Искусство обладает собственным политическим измерением и имманентными критериями «художественности», которые не являются ни чисто эстетическими, ни узкополитическими. Ибо они происходят не из политического дискурса, и вообще не из дискурса, а следуют из политических задач искусства как социального опыта труда, эксплуатации и насилия, которому в той или иной мере, по факту жизни в обществе оказывается причастен любой художник. Вообще тезис автономности искусства имеет смысл только в плане его независимости от «политического» как якобы такого же однородного, замкнутого на себе феномена. В исторической реальности сферы политики и поэтики, скорее, анаморфичны. Понимание политики как эксклюзивно автономной социальной практики ведет только к дегуманизации ее целей. А ведь результаты социальной борьбы должны в конечном счете совпасть с целями подлинного искусства. Даже если до этого «конечного счета» никто никогда не досчитается.
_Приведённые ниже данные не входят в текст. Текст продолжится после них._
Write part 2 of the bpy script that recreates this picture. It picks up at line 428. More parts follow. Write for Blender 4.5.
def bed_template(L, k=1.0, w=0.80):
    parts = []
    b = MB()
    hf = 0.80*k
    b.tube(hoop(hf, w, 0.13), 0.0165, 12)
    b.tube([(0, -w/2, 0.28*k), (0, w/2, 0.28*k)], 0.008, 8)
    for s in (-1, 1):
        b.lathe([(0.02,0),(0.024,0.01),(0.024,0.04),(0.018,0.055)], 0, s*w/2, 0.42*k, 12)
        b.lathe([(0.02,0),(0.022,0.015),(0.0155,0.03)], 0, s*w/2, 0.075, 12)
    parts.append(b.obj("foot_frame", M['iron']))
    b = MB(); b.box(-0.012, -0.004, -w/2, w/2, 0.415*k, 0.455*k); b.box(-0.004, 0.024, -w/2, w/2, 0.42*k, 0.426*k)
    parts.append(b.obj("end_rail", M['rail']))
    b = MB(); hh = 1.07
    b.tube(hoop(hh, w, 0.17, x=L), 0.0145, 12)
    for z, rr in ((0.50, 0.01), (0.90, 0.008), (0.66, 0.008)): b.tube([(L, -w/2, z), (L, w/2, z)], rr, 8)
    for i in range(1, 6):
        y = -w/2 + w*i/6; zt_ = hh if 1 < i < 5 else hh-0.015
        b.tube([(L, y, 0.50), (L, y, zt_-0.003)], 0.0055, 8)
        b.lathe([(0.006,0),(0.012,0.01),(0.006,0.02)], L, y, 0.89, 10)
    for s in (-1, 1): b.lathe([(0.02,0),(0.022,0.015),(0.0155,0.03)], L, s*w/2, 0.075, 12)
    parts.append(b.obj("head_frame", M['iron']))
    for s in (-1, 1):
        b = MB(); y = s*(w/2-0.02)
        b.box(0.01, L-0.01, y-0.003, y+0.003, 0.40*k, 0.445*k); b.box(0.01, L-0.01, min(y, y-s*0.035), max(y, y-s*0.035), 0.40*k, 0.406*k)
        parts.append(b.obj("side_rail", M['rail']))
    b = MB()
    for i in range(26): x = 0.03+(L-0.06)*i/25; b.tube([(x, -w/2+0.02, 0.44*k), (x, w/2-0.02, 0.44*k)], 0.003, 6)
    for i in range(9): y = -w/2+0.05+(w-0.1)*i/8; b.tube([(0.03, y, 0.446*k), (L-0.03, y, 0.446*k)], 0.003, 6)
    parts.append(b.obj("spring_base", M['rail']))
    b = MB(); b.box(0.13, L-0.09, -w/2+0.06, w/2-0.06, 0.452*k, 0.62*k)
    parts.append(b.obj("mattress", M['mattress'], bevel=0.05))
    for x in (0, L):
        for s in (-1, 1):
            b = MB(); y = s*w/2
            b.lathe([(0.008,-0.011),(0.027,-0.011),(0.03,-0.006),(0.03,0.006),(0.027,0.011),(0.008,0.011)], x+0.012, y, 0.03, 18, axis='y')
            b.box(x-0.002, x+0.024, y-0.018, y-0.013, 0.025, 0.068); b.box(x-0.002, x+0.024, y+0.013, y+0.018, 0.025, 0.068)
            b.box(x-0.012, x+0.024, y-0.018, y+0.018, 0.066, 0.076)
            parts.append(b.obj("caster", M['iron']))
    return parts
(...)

Но что такое «подлинное искусство»? Согласно этимологии слова «подлинное» означает «полученное под линьками». Голландские линьки – это применявшиеся для телесных наказаний еще в XIX в. в России плетки с узелками. Добытое под линьками признание и считалось «подлинным». Нас здесь не интересует вопрос, насколько можно было доверять «истинам», открытым таким образом. Мы хотим только указать на выраженную в языке смысловую связь когнитивных и художественных практик с практиками насилия, которые человечество издревле применяло в отношении самого себя. Мы, конечно, не заходим так далеко, чтобы истолковывать, например, способность насилия смещаться с одного объекта на другой как прафеномен поэзии, бессознательный механизм производства тропов и т. д. Но какая-то связь здесь имеется.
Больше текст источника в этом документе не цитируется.